Mr Williamson, who refused to comment on speculation he is being lined up to be the next chairman of the London Stock Exchange, said: "We want to be adventurous. We are convinced that this is the right way for the exchange to go." He said that he new company could be floated off in due course.

Liffe.com follows the recent alliance of major car producers for online components procurement and Tuesday's link-up to launch a Web-based oil and metals exchange.

The Liffe chairman said: "The internet is creating a whole pile of new entities or Webs that look like markets.What they don't have is a large matching engine."

After the upheaval of the past 18 months, Mr Williamson said Liffe was now on track to return to profit this year.

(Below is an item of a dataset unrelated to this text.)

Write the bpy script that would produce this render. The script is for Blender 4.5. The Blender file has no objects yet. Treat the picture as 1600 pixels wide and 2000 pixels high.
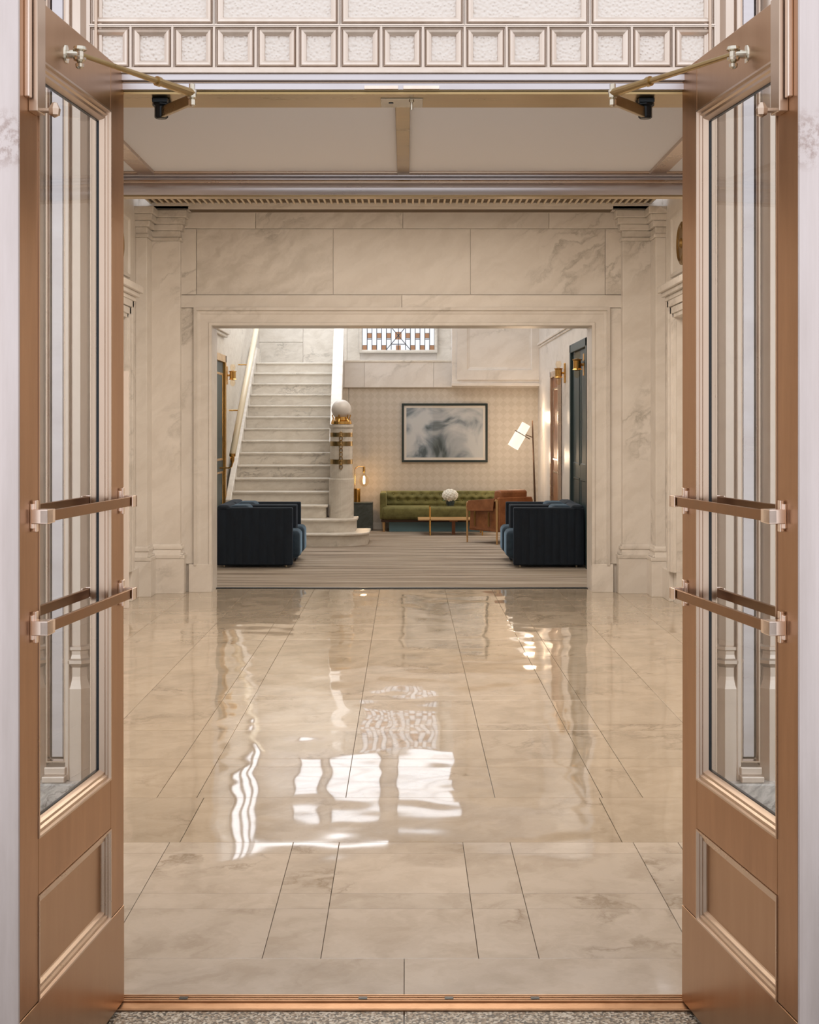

Following last year's drastic cuts which saw its staff count slashed from 1,200 to 652 and the closure of the open outcry pits, losses fell to £22m from £60m the year before.

Meanwhile, Hugh Freedberg, Liffe's chief executive played down the prospect of joining Euronext. Mr Freedberg said he had met Jean-Francois Theodore last week at a convention in Florida at which the head of the Paris Bourse invited Liffe to join the three-way Euronext alliance which was unveiled on Monday. Mr Freedberg said that while Liffe was delighted with the suggestion that Euronext might adopt Connect as its trading platform, he was not sure it was sensible to link this with formal membership of the alliance.

Peter Coym, of the Frankfurt Bourse, has also appeared to rule out joining the Euronext alliance. "I can't imagine Frankfurt joining the three-way bourse alliance," he said. "The original plans for a simple alliance of exchanges are no longer on the agenda as they don't deliver the results market participants are demanding. We need to move to a single platform."